Já bebi disso, disse o primeiro, e teve a completa concordância do segundo. Paulão disse português, acho. E aqui o ponto: Chocapalha é um vinho que mostrei recorrentemente às confrarias, dado o ótimo preço (USD 10,00 lá, encontra-se até por R$ 100,00 aqui; está R$ 96,00 na Casa da Bebida (loja online). Então um ponto digno de nota: bebedores neófitos como eles já estão se emendando e percebendo quando bebem do mesmo vinho. Claro, quando ele tem uma qualidade mínima para ser reconhecido. Não bastasse, em outro encontro coloquei um Aldeia de Irmãos Reserva 2019 - não tirei foto desse momento - e os mesmos bebedores invocaram a impressão de já tê-lo bebido. É um vinho de corpo médio, boa fruta, fácil de beber e reconhecível pelo dulçor mais ou menos típico dos portugueses. Infelizmente o Fenando quase não participou dos encontros recentes pela sobrecarga de trabalho, e não tivemos a opinião dele. Mas fica claro como os Paduquentos estão evoluindo e reconhecendo cada vez melhor o que lhes cai na taça. O nível não está muito alto, embora às vezes tenhamos bebido algo superior aqui e ali. O conhecimento vem sendo adquirido em espiral, e eles vão se convencendo pouco a pouco como vale a pena investir alguns reais a mais em produtos de melhor qualidade. O problema é que mesmo esses bebedores novos já estão de olho em ofertas da internet, reservando cada vez menos reais para os lojistas locais.
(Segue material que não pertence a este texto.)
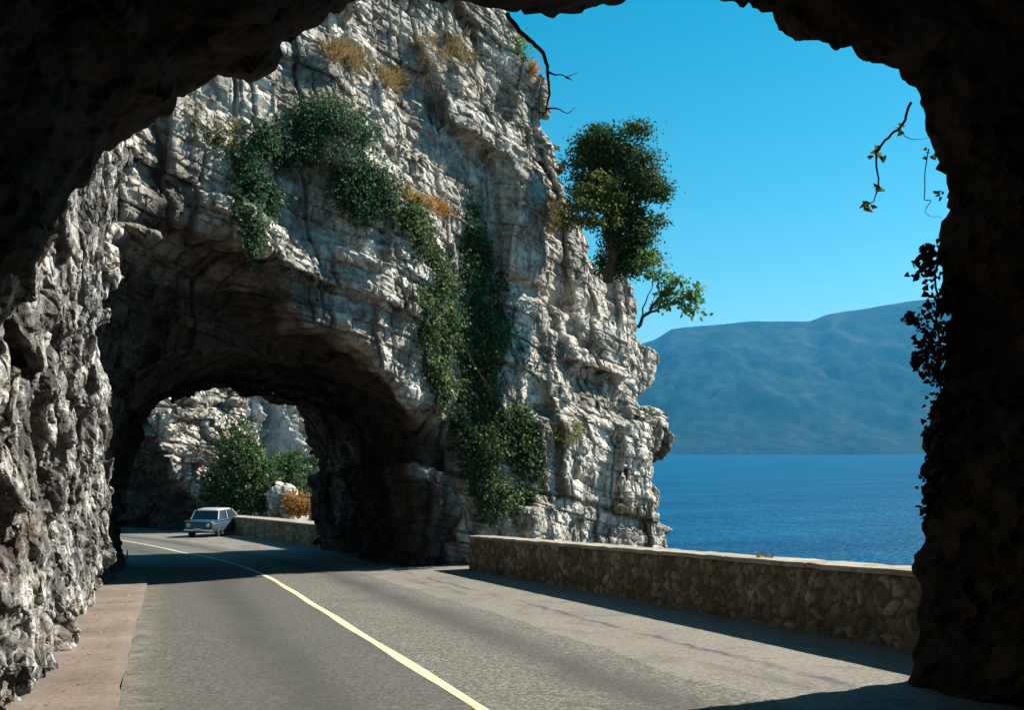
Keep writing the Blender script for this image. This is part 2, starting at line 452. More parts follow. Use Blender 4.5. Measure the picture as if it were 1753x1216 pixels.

Finalmente, na última semana, e também às cegas, o Duílio chega com um Luccarelli Primitivo de Manduria - a safra ficou no contrarrótulo. Igualmente envolto em papel alumínio, os poucos minutos na água gelada retardaram seu resfriamento. Servido dessa maneira, exalou açúcar no nariz e na boca. Enjoativo ao se aproximar na nariz, pensei num daqueles portugueses desacertados de três Euros vendidos aqui a R$ 40,00. Passei para meu resfriado em geladeira (rs) Petit Vega 2021, um Ribera del Duero melhor balanceado, com nariz bem mais completo se comparado aos demais exemplares citados nesta postagem - a menos do Borgonha. O preço do Petit Vega tem indo e vindo em diversas promoções, e é necessário ficar atento. Não bastasse, precisa reparar no envelhecimento: tem versões de 8, 18 e 28 meses, se ainda não existirem outras intermediárias. Cuidado! Mas chamo atenção ao fato complementar ao do Casillero: deixado esquecido na água gelada, Luccarelli resfriou bem. O nariz arredondou e o paladar encontrou o buquê: equilibrou mais, embora com o dulçor presente. Mas ficou bastante palatável e com complexidade além de 3 Euros (risos!). Pelo ligeiro equilíbrio face a outros meio secos degustados recentemente, o Duílio safou-se do título de Príncipe dos Meio Secos. Mas foi por pouco... Por conclusão, a questão da temperatura no serviço. Às vezes acabamos errando bastante, e não percebemos. E onde a temperatura baixa é adequada para alguns vinhos, não o é para outros. Beber das fontes antes de beber dos vinhos faz toda a diferença. Saúde!